I’m currently using the Venture X as my catch all card for the 2x miles, but I have been questioning how long it actually makes sense to hoard miles versus taking guaranteed cash back.
I also have a Fidelity Signature Visa and the Apple Card, both of which give me a flat 2% cash back. With those, I can immediately invest the cash back, use it to pay bills, or save it, all of which provide real liquidity and potential growth. Miles, on the other hand, do not grow and are always subject to devaluation.
For people who use travel cards long term, is there a point where you stop putting catch all spend on travel cards once you have accumulated enough miles? Do you think in terms of a rough mileage balance, a time horizon without a planned redemption, or a target value covered for future trips?
To clarify, I am only talking about catch all spend. Category spend is already optimized with higher multipliers like 5x on travel and 3% or higher on other categories, so this is strictly about what to do with non category spend (like utilities and other everyday purchases).
Curious how others think about the trade off between continuing to earn miles versus switching catch all spend back to a flat 2% or higher cash back setup.
At what point do travel miles stop beating 2% cash back for catch all spend?
byu/iam_spr inCreditCards
Posted by iam_spr
7 Comments
When you decide to retire from traveling
Have an earning:burning ratio that works for you. When the value goes over that figure, switch to cashback.
I’m about to stop, I somehow have $14,000 worth of miles sitting there with no plans for big trips this year to consume some points.
I think I’ll chill with 2% cash back for a while, cash is king.
The hard part is finding a trip where the points will actually work to book reasonable flights in my opinion.

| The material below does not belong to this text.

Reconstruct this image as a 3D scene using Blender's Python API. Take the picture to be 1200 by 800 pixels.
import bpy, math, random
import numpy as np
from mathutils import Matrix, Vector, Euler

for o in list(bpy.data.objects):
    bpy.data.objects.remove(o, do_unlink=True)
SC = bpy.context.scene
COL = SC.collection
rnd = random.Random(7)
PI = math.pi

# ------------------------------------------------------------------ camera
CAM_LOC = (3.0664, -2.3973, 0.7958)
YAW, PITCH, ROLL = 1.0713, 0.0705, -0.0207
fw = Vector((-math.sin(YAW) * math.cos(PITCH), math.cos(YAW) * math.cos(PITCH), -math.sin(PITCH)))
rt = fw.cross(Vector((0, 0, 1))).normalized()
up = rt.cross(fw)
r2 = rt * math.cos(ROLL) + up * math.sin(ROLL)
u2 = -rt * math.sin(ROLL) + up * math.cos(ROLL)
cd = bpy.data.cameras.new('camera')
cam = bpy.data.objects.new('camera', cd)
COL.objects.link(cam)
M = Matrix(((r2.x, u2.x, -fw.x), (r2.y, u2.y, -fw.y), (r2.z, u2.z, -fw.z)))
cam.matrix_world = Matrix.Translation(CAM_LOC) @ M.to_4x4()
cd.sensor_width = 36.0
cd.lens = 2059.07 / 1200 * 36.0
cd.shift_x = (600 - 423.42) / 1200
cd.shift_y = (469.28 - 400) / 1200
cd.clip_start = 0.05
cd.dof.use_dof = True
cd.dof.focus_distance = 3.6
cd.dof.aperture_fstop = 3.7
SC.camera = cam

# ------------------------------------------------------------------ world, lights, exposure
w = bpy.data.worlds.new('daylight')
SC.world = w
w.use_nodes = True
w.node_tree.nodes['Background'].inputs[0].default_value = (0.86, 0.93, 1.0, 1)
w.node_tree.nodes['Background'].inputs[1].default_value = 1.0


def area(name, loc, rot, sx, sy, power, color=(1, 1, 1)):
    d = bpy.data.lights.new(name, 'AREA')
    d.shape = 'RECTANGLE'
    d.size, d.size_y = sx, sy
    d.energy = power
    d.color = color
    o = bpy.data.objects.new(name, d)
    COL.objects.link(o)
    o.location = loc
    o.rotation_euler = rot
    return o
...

When I tried Amex I thought with that long list of airlines one would surely work.
That wasn’t the case when I tried to book a trip. I did eventually make them work (and then closed my Amex cards).
When I tried Chase I did better, but still found it frustrating when the redemption I thought would work didn’t due to what’s called “phantom availability.”
As far as saving points, the general vibe seems to be to not save them. In the 20ish years I’ve been paying attention to airline points they’ve devalued *a ton*. Often without notice.
Does any of all that make sense?
For me it was life circumstances. I found out my fiancee was pregnant a few weeks ago. Pretty soon after I applied for the Fidelity card to replace my VX as catchall. I figure we won’t do much traveling for the next few years so might as well get out of the points game for the foreseeable future.
This is one of the reasons I tend to try to stick to Hilton and Hyatt points.
It’s just so much easier to transfer and find hotel stays that actually fit my schedule than it is to find good value with most airline partners. I value flexibility, and I think hotels offer that much more than airlines do in the current state.
At the point where you can’t get better than 2% return on spend by redeeming those miles, or at the point where you don’t travel enough to redeem all your miles.